Retype the whole listing, please, keeping every line exact and dropping the pictures.
— Begin Dataset section —
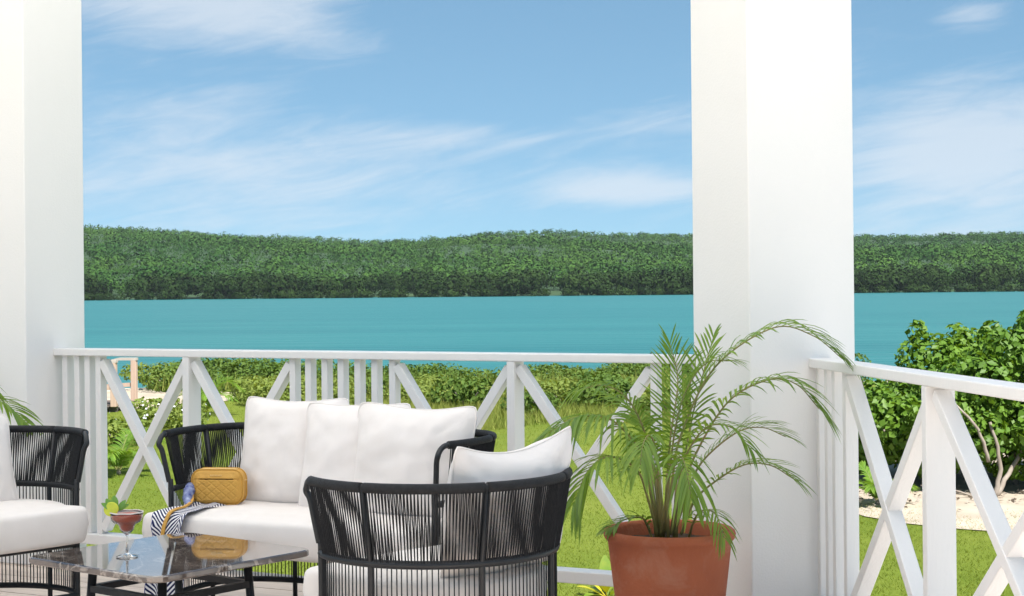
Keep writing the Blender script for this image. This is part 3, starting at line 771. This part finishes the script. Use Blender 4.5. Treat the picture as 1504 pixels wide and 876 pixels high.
# striped scarf draped over the front left corner of the sofa seat
sc = tag(empty('scarf', SM, RZ), 'navy and white chevron scarf draped over the left corner of the sofa seat', 'scarf')
def drape(x, s):
    """profile over the cushion edge: s metres from the back of the scarf"""
    x = x + .010 * math.sin(s * 21 + x * 30) * min(1, s * 3)
    y0, zt = .19, .436; top = .325
    lift = .004 * math.sin(x * 95 + s * 8) + .004
    if s < top:
        f = s / top; return Vector((x - .055 * (1 - f), y0 - s, zt + lift + .008 * math.sin(s * 24 + x * 12) * (1 - f)))
    if s < top + .055:
        a = (s - top) / .055 * math.pi / 2; return Vector((x, y0 - top - .034 * math.sin(a), zt + lift - .034 * (1 - math.cos(a))))
    d = s - top - .055; return Vector((x - .10 * max(d - .05, 0), y0 - top - .036 - lift - .012 * math.sin(x * 60 + 1) * min(1, d * 6), zt - .034 - d))
n_u, n_v = 26, 70; x0, x1, Ls = -.482, -.345, .70
rows = [[drape(x0 + (x1 - x0) * j / n_u, Ls * i / n_v) for j in range(n_u + 1)] for i in range(n_v + 1)]
m = MB(); m.grid(rows); so = m.build('cloth', M['scarf'], sc, smooth=True)
uvl = so.data.uv_layers.new(name='UVMap')
for lp in so.data.loops:
    i, j = divmod(lp.vertex_index, n_u + 1); uvl.data[lp.index].uv = (j / n_u, i / n_v)
m = MB()
for i in range(22):
    u = i / 21; p = drape(x0 + (x1 - x0) * u, Ls); q = p + Vector((random.uniform(-.004, .004), random.uniform(-.006, .002), -.03)); m.tube([p, p.lerp(q, .5), q], [.0012, .0014, .0008], 4)
m.build('fringe', M['scarf_blue'], sc)
kn = MB(); pts = [(-.54, .16, .444), (-.535, .13, .470), (-.525, .10, .492), (-.512, .075, .488), (-.505, .055, .465), (-.485, .03, .448), (-.455, .0, .444)]
pts = catmull(pts, 18); kn.tube(pts, [.007 + .013 * math.sin(math.pi * i / 17) + .002 * math.sin(i * 2.2) for i in range(18)], 9); kn.build('knot', M['scarf_blue'], sc, smooth=True)
stp = [(-.50, .075, .470), (-.47, .03, .452)] + [tuple(drape(-.405 - .006 * k, s) + Vector((0, -.006, .005))) for k, s in enumerate((.25, .30, .345, .37, .395, .43, .47, .52, .56))]
strip(catmull(stp, 40), .013, (1, .1, 0)).build('strap', M['leather'], sc, smooth=False)

# ------------------------------------------------------------------ potted palms
def frond(pts, length_leaf, n_leaf, width, droop, name='frond', parent=None, stem_f=.38, upv=(0, 0, 1), spread=1.0, org=Vector((0, 0, 0))):
    pts = [Vector(p) - org for p in pts]; P_ = resample(catmull(pts, 80), 60); m = MB()
    m.tube(P_, [.0042 * (1 - .8 * i / 59) + .0006 for i in range(60)], 6)
    st = m.build(name, M['stalk'], parent, smooth=True)
    V, F, T = [], [], []
    for i in range(n_leaf):
        f = stem_f + (1 - stem_f) * (i / (n_leaf - 1)) ** .95
        k = min(int(f * 59), 58); p = P_[k].lerp(P_[k + 1], f * 59 - k); t = (P_[min(k + 2, 59)] - P_[max(k - 2, 0)]).normalized()
        upd = Vector(upv); sdv = t.cross(upd)
        if sdv.length < .25: sdv = t.cross(Vector((.3, 1, .2)))
        sdv.normalize(); nn = sdv.cross(t).normalized()
        if nn.z < 0: nn = -nn
        g = (f - stem_f) / (1 - stem_f); ln = length_leaf * (.50 + .55 * math.sin(math.pi * min(1, g * .85 + .12))) * random.uniform(.8, 1.12)
        for s in (-1, 1):
            jit = Vector((random.uniform(-1, 1), random.uniform(-1, 1), random.uniform(-1, 1))) * .10
            d = (sdv * s * spread * (1 - .45 * g) + t * (.55 + .7 * g) + nn * .32 + jit).normalized()
            q = d.cross(nn).normalized(); rows = []
            ns = 5; dr_ = droop * random.uniform(.7, 1.35)
            for a in range(ns + 1):
                h = a / ns; w = width * (math.sin(math.pi * (h * .88 + .09)) ** .7 if a < ns else 0.03) * .5
                c = p + d * ln * h + Vector((0, 0, -dr_ * ln * h * h))
                rows += [c - q * w + nn * w * .35, c, c + q * w + nn * w * .35]
            b0 = len(V); V += rows; tv_ = random.random()
            T += [tv_] * len(rows)
            for a in range(ns):
                for c_ in (0, 1): F.append((b0 + a * 3 + c_, b0 + a * 3 + c_ + 1, b0 + (a + 1) * 3 + c_ + 1, b0 + (a + 1) * 3 + c_))
    me = np_mesh('leaflets', np.array([tuple(v) for v in V]), np.array(F), np.array(T), smooth=False)
    o = link('leaflets', me, M['palm'], st)
    return st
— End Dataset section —
**Expected answer:**
Keep writing the Blender script for this image. This is part 3, starting at line 771. This part finishes the script. Use Blender 4.5. Treat the picture as 1504 pixels wide and 876 pixels high.
# striped scarf draped over the front left corner of the sofa seat
sc = tag(empty('scarf', SM, RZ), 'navy and white chevron scarf draped over the left corner of the sofa seat', 'scarf')
def drape(x, s):
    """profile over the cushion edge: s metres from the back of the scarf"""
    x = x + .010 * math.sin(s * 21 + x * 30) * min(1, s * 3)
    y0, zt = .19, .436; top = .325
    lift = .004 * math.sin(x * 95 + s * 8) + .004
    if s < top:
        f = s / top; return Vector((x - .055 * (1 - f), y0 - s, zt + lift + .008 * math.sin(s * 24 + x * 12) * (1 - f)))
    if s < top + .055:
        a = (s - top) / .055 * math.pi / 2; return Vector((x, y0 - top - .034 * math.sin(a), zt + lift - .034 * (1 - math.cos(a))))
    d = s - top - .055; return Vector((x - .10 * max(d - .05, 0), y0 - top - .036 - lift - .012 * math.sin(x * 60 + 1) * min(1, d * 6), zt - .034 - d))
n_u, n_v = 26, 70; x0, x1, Ls = -.482, -.345, .70
rows = [[drape(x0 + (x1 - x0) * j / n_u, Ls * i / n_v) for j in range(n_u + 1)] for i in range(n_v + 1)]
m = MB(); m.grid(rows); so = m.build('cloth', M['scarf'], sc, smooth=True)
uvl = so.data.uv_layers.new(name='UVMap')
for lp in so.data.loops:
    i, j = divmod(lp.vertex_index, n_u + 1); uvl.data[lp.index].uv = (j / n_u, i / n_v)
m = MB()
for i in range(22):
    u = i / 21; p = drape(x0 + (x1 - x0) * u, Ls); q = p + Vector((random.uniform(-.004, .004), random.uniform(-.006, .002), -.03)); m.tube([p, p.lerp(q, .5), q], [.0012, .0014, .0008], 4)
m.build('fringe', M['scarf_blue'], sc)
kn = MB(); pts = [(-.54, .16, .444), (-.535, .13, .470), (-.525, .10, .492), (-.512, .075, .488), (-.505, .055, .465), (-.485, .03, .448), (-.455, .0, .444)]
pts = catmull(pts, 18); kn.tube(pts, [.007 + .013 * math.sin(math.pi * i / 17) + .002 * math.sin(i * 2.2) for i in range(18)], 9); kn.build('knot', M['scarf_blue'], sc, smooth=True)
stp = [(-.50, .075, .470), (-.47, .03, .452)] + [tuple(drape(-.405 - .006 * k, s) + Vector((0, -.006, .005))) for k, s in enumerate((.25, .30, .345, .37, .395, .43, .47, .52, .56))]
strip(catmull(stp, 40), .013, (1, .1, 0)).build('strap', M['leather'], sc, smooth=False)

# ------------------------------------------------------------------ potted palms
def frond(pts, length_leaf, n_leaf, width, droop, name='frond', parent=None, stem_f=.38, upv=(0, 0, 1), spread=1.0, org=Vector((0, 0, 0))):
    pts = [Vector(p) - org for p in pts]; P_ = resample(catmull(pts, 80), 60); m = MB()
    m.tube(P_, [.0042 * (1 - .8 * i / 59) + .0006 for i in range(60)], 6)
    st = m.build(name, M['stalk'], parent, smooth=True)
    V, F, T = [], [], []
    for i in range(n_leaf):
        f = stem_f + (1 - stem_f) * (i / (n_leaf - 1)) ** .95
        k = min(int(f * 59), 58); p = P_[k].lerp(P_[k + 1], f * 59 - k); t = (P_[min(k + 2, 59)] - P_[max(k - 2, 0)]).normalized()
        upd = Vector(upv); sdv = t.cross(upd)
        if sdv.length < .25: sdv = t.cross(Vector((.3, 1, .2)))
        sdv.normalize(); nn = sdv.cross(t).normalized()
        if nn.z < 0: nn = -nn
        g = (f - stem_f) / (1 - stem_f); ln = length_leaf * (.50 + .55 * math.sin(math.pi * min(1, g * .85 + .12))) * random.uniform(.8, 1.12)
        for s in (-1, 1):
            jit = Vector((random.uniform(-1, 1), random.uniform(-1, 1), random.uniform(-1, 1))) * .10
            d = (sdv * s * spread * (1 - .45 * g) + t * (.55 + .7 * g) + nn * .32 + jit).normalized()
            q = d.cross(nn).normalized(); rows = []
            ns = 5; dr_ = droop * random.uniform(.7, 1.35)
            for a in range(ns + 1):
                h = a / ns; w = width * (math.sin(math.pi * (h * .88 + .09)) ** .7 if a < ns else 0.03) * .5
                c = p + d * ln * h + Vector((0, 0, -dr_ * ln * h * h))
                rows += [c - q * w + nn * w * .35, c, c + q * w + nn * w * .35]
            b0 = len(V); V += rows; tv_ = random.random()
            T += [tv_] * len(rows)
            for a in range(ns):
                for c_ in (0, 1): F.append((b0 + a * 3 + c_, b0 + a * 3 + c_ + 1, b0 + (a + 1) * 3 + c_ + 1, b0 + (a + 1) * 3 + c_))
    me = np_mesh('leaflets', np.array([tuple(v) for v in V]), np.array(F), np.array(T), smooth=False)
    o = link('leaflets', me, M['palm'], st)
    return st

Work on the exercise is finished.